The point of the curb is to intimidate the horse into having a quick stop. You slam them into the ground a couple times, and they won't soon forget that pain. From then on, every time you touch the reins they sit down and slam on the brakes.
No way! Already off the bridle. Want to throw it away, but it doesn't belong to me. Maybe I'll just hide it & see if he ever asks for it back. Hopefully, he won't, but he may have borrowed it from a local rancher, so I shouldn't toss it...just yet.
It's also time to stop taking advice from Mr. Neighbor.
Yeah, I got that. I have been investing in some training videos (which help alot), and also have been in contact with one trainer. The only problem with the trainer is, she wants me to board there & come for training sessions. I keep my horse at home & really don't want to board her elsewhere, so I will keep looking.
As it is, I ride everyday & my riding skills get better each time. I just wish I knew more horsey people to talk & ride with.
I want to thank everyone for their advice & don't worry...that bit will NEVER pass any of my horses' lips ever again!
But he must have used a strong hand on it once or twice since I did see a scab on her jaw.
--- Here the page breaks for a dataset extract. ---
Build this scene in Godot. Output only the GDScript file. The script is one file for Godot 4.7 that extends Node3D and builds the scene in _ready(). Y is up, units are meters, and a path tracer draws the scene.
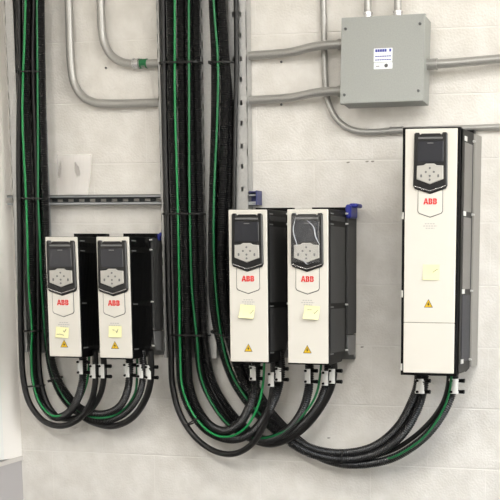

That was when I put the coil shoestring on to try to cushion it.
It's interesting, too, that my mare really doesn't like him. She tries to bite him when we ride together & once, she ran him into a tree to get him off her back. Dislocated his shoulder. Except for the few times she ran away with me, she actually seems very protective of me.
As far as the running away goes, I have learned to spin her around when she tries to bolt. Works better than pulling back on the reins.
I was looking at different bits that were in barrel horse's mouths at a recent open speed show and was beyond amazed, I saw Mechanical Hacks with 10" shanks, the gag bit rope hack combos all with twisted wire mouth pieces, I even saw a few of the metal nose ones. I was just standing there on my horse in a Argentine Snaffle copper 2 piece mouthpiece.
Some of the things barrel racers use are just rediculous. It's mostly because they don't properly train their horses to stop without yanking back as hard as possible.